Copy exactly the lines that run from the top of the listing to the line containing "COL = SC.collection", both ends included, and omit the pictures.

--- Start Information provided ---

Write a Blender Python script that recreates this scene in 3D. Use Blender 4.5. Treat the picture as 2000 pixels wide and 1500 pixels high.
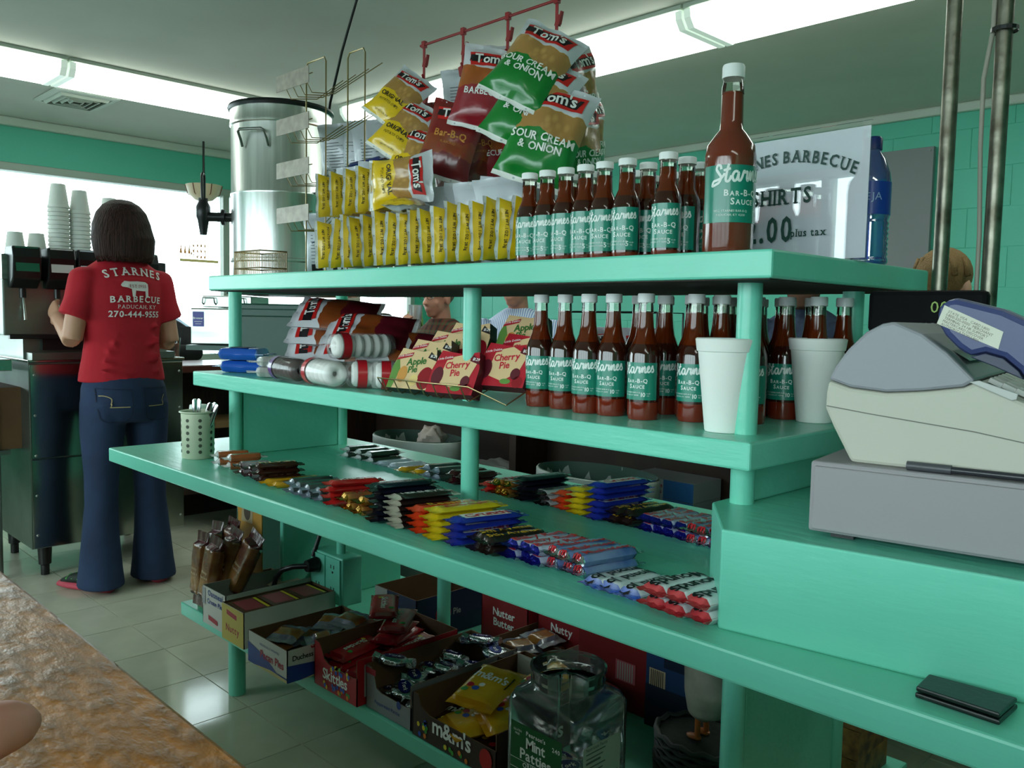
import bpy, math, random
from math import sin, cos, pi, radians, sqrt, atan2
from mathutils import Vector, Matrix, noise
from mathutils.bvhtree import BVHTree
random.seed(7)
for o in list(bpy.data.objects): bpy.data.objects.remove(o)
SC = bpy.context.scene
COL = SC.collection

# ---------------------------------------------------------------- camera
CW, CH, FPX = 2000.0, 1500.0, 1672.84
EYE = Vector((0, 0, 1.18))
_vx = Vector((-1655.0, 159.0, -FPX)); _vy = Vector((1700.0, 95.0, -FPX))
_ex = (-_vx).normalized(); _ey = (_vy - _vy.dot(_ex)*_ex).normalized(); _ez = _ex.cross(_ey)
R3 = Matrix((_ex, _ey, _ez))            # rows: world axes in camera coordinates -> maps camera vector to world
cam_data = bpy.data.cameras.new('camera'); cam = bpy.data.objects.new('camera', cam_data)
COL.objects.link(cam)
cam_data.sensor_width = 36.0; cam_data.lens = FPX*36.0/CW; cam_data.clip_start = 0.02; cam_data.clip_end = 200
cam.matrix_world = Matrix.Translation(EYE) @ R3.to_4x4()
SC.camera = cam
def ray(u, v): return R3 @ Vector((u-CW/2, -(v-CH/2), -FPX))
def onz(u, v, z): d = ray(u, v); return EYE + d*((z-EYE.z)/d.z)
def ony(u, v, y): d = ray(u, v); return EYE + d*((y-EYE.y)/d.y)
def onx(u, v, x): d = ray(u, v); return EYE + d*((x-EYE.x)/d.x)
def atd(u, v, d): return EYE + ray(u, v)*(d/FPX)
def seen(p, m=60):
    c = R3.transposed() @ (Vector(p)-EYE)
    if c.z > -0.05: return False
    u = CW/2+FPX*c.x/-c.z; v = CH/2-FPX*c.y/-c.z
    return -m < u < CW+m and -m < v < CH+m

# ---------------------------------------------------------------- world, exposure, daylight portals
SC.view_settings.view_transform = 'Standard'; SC.view_settings.look = 'None'
SC.view_settings.gamma = 1.0; SC.view_settings.use_curve_mapping = False
SC.view_settings.exposure = 0.0
W = bpy.data.worlds.new('world'); SC.world = W; W.use_nodes = True
wn = W.node_tree.nodes; wl = W.node_tree.links
bg = wn['Background']; bg.inputs['Color'].default_value = (0.84, 0.92, 1.0, 1); bg.inputs['Strength'].default_value = 8.5
def portal(name, loc, rot, sx, sy):
    L = bpy.data.lights.new(name, 'AREA'); L.shape = 'RECTANGLE'; L.size = sx; L.size_y = sy
    L.cycles.is_portal = True
    o = bpy.data.objects.new(name, L); o.location = loc; o.rotation_euler = rot; COL.objects.link(o)
portal('window_daylight', (-6.3, 1.35, 1.45), (0, radians(-90), 0), 1.5, 7.3)
portal('window_daylight', (-1.6, -1.95, 1.45), (radians(90), 0, 0), 6.6, 1.5)

# ---------------------------------------------------------------- helpers
def lin(c):
    if isinstance(c, str):
        c = c.lstrip('#'); c = tuple(int(c[i:i+2], 16)/255 for i in (0, 2, 4))
    return tuple((x/12.92 if x <= 0.04045 else ((x+0.055)/1.055)**2.4) for x in c) + (1.0,)
_M = {}
def mat(name, col='#808080', rough=0.5, metal=0.0, spec=0.5, coat=0.0, bump=None, var=None, emit=None, alpha=None, sss=0.0, sheen=0.0):
    if name in _M: return _M[name]
    m = bpy.data.materials.new(name); m.use_nodes = True
    nt = m.node_tree; N = nt.nodes; L = nt.links; b = N['Principled BSDF']
    b.inputs['Base Color'].default_value = lin(col); b.inputs['Roughness'].default_value = rough
    b.inputs['Metallic'].default_value = metal; b.inputs['Specular IOR Level'].default_value = spec
    b.inputs['Coat Weight'].default_value = coat; b.inputs['Coat Roughness'].default_value = 0.08
    if sss: b.inputs['Subsurface Weight'].default_value = sss; b.inputs['Subsurface Radius'].default_value = (.02, .01, .006)
    if sheen: b.inputs['Sheen Weight'].default_value = sheen
    if emit: b.inputs['Emission Color'].default_value = lin(emit[0]); b.inputs['Emission Strength'].default_value = emit[1]
    tc = N.new('ShaderNodeTexCoord')
    if var:                     # (scale, colour2, amount[, stretch])
        n = N.new('ShaderNodeTexNoise'); n.inputs['Scale'].default_value = var[0]; n.inputs['Detail'].default_value = 6
        src = tc.outputs['Object']
        if len(var) > 3:
            mp = N.new('ShaderNodeMapping'); mp.inputs['Scale'].default_value = var[3]; L.new(src, mp.inputs['Vector']); src = mp.outputs['Vector']
        L.new(src, n.inputs['Vector'])
        r = N.new('ShaderNodeMapRange'); r.inputs['From Min'].default_value = 0.35; r.inputs['From Max'].default_value = 0.7
        r.inputs['To Max'].default_value = var[2]
        L.new(n.outputs['Fac'], r.inputs['Value'])
        mx = N.new('ShaderNodeMix'); mx.data_type = 'RGBA'
        mx.inputs['A'].default_value = lin(col); mx.inputs['B'].default_value = lin(var[1])
        L.new(r.outputs['Result'], mx.inputs['Factor']); L.new(mx.outputs['Result'], b.inputs['Base Color'])
    if bump:                    # (scale, strength, distance[, stretch])
        n2 = N.new('ShaderNodeTexNoise'); n2.inputs['Scale'].default_value = bump[0]; n2.inputs['Detail'].default_value = 4
        src = tc.outputs['Object']
        if len(bump) > 3:
            mp = N.new('ShaderNodeMapping'); mp.inputs['Scale'].default_value = bump[3]; L.new(src, mp.inputs['Vector']); src = mp.outputs['Vector']
        L.new(src, n2.inputs['Vector'])
        bp = N.new('ShaderNodeBump'); bp.inputs['Strength'].default_value = bump[1]; bp.inputs['Distance'].default_value = bump[2]
        L.new(n2.outputs['Fac'], bp.inputs['Height']); L.new(bp.outputs['Normal'], b.inputs['Normal'])
    if alpha is not None: b.inputs['Alpha'].default_value = alpha
    _M[name] = m
    return m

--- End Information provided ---

» Reply to the task:
Write a Blender Python script that recreates this scene in 3D. Use Blender 4.5. Treat the picture as 2000 pixels wide and 1500 pixels high.
import bpy, math, random
from math import sin, cos, pi, radians, sqrt, atan2
from mathutils import Vector, Matrix, noise
from mathutils.bvhtree import BVHTree
random.seed(7)
for o in list(bpy.data.objects): bpy.data.objects.remove(o)
SC = bpy.context.scene
COL = SC.collection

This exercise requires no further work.